I due “contenitori” creati da Mauss e Rivet consentirono loro di eludere le ortodossie accademiche e di promuovere ricerche sul campo che produssero una enorme raccolta di reperti nei luoghi di studio, un’altra pratica non in linea con l’antropologia del tempo.
Il legame tra etnologia e museo che connota l’esperienza francese è, scrive Guolo, un caso unico nel panorama dell’antropologia di quegli anni. I filosofi, che dominavano il campo accademico, consideravano la sociologia una sorella minore della filosofia e l’etnologia una sorella minore della sociologia. La disciplina era poi messa in discussione nei suoi canoni metodologici da chi come Michel Leiris (autore su cui Guolo sta per pubblicare una nuova monografia), con il suo “Africa fantasma”, riteneva l’esperienza sul campo iniziatica e non didattica. Leiris era prima di tutto uno scrittore e solo di risulta un antropologo. L’impatto dell’arrivo degli studi sul terreno produsse sconvolgimenti interni alle discipline accademiche, che esulano dalle questioni legate al metodo.
Nel testo si raccontano le vicende degli africanisti, come Leiris e Marcel Griaule, nonché di studiose, come Deborah Lifchitz e Denis Paulme, impegnate più di altri a eliminare ogni riferimento soggettivo per evitare qualsiasi marcatore di genere in un ambiente scientifico prettamente maschile.
Rilevante la vicenda personale di Germaine Tillon che dagli studi sui berberi passerà alla resistenza e, poi, al campo di sterminio di Ravensbrück, dove perderà la madre.
La fine del regime di Vichy e della guerra mondiale restituiranno a molti di questi protagonisti quanto avevano perduto a causa della guerra e delle loro origini ebraiche, come nel caso di Mauss, che si salvò per il credito che aveva raggiunto anche presso gli antropologi tedeschi e grazie all’aiuto ricevuto in Francia da coloro che gli erano rimasti amici, nonostante i pericoli. Paul Rivet, militante socialista polemico e molto esposto nel dibattito pubblico per via dei suoi attacchi a Petain, partì per la Colombia poco prima che la Gestapo riuscisse ad arrestarlo.

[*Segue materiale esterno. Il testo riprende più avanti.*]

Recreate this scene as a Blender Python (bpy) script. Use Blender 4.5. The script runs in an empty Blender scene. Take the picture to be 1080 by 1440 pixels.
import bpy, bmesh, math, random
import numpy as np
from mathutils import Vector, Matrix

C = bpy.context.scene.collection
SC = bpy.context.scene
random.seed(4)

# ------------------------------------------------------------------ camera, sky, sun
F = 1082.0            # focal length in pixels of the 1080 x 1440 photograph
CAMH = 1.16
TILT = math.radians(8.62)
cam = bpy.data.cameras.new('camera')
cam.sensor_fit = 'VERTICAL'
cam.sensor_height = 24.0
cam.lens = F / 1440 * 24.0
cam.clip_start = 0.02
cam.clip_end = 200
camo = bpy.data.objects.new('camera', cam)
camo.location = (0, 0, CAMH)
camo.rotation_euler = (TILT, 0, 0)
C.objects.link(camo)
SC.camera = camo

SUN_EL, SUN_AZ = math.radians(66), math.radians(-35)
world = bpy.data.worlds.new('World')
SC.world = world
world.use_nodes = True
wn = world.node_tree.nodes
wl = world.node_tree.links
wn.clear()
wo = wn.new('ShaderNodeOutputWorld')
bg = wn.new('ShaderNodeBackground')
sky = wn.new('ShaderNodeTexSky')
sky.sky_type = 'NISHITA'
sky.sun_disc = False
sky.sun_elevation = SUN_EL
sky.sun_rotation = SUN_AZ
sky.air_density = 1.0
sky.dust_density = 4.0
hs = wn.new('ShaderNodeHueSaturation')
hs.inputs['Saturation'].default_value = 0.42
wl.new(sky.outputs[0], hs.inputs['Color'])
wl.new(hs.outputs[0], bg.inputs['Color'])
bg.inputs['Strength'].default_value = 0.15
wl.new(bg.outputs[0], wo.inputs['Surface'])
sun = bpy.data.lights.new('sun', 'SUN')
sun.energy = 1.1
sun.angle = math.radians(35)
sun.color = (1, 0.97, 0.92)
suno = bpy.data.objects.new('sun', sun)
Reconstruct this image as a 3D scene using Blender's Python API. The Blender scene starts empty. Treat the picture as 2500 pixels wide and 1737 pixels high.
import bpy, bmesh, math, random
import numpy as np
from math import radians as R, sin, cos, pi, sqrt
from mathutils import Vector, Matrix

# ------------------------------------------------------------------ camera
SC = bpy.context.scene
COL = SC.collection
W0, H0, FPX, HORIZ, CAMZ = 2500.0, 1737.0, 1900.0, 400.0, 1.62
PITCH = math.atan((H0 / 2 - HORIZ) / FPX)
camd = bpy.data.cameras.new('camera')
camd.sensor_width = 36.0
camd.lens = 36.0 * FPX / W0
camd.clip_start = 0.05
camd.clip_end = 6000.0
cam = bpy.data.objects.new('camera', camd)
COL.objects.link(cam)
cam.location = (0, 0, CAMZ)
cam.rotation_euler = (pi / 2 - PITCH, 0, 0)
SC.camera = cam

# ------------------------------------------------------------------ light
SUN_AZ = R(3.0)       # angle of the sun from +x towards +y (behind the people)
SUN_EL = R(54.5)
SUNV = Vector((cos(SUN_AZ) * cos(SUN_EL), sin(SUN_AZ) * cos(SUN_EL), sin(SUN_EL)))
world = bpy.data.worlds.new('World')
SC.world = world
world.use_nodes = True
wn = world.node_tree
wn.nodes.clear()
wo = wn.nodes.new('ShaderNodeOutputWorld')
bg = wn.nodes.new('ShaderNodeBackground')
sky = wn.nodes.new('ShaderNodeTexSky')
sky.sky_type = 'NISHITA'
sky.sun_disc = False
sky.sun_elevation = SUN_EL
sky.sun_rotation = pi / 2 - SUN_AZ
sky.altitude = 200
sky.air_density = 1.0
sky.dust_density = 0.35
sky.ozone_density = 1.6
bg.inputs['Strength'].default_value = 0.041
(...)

Il testo di Guolo, pieno di partecipazione e passione per le vicende dei protagonisti, ci aiuta, in definitiva, a comprendere quanto il contesto storico e le vicende, a volte anche casuali e legate a singole esperienze biografiche, influenzino gli statuti scientifici e le scelte metodologiche e teoriche delle diverse discipline.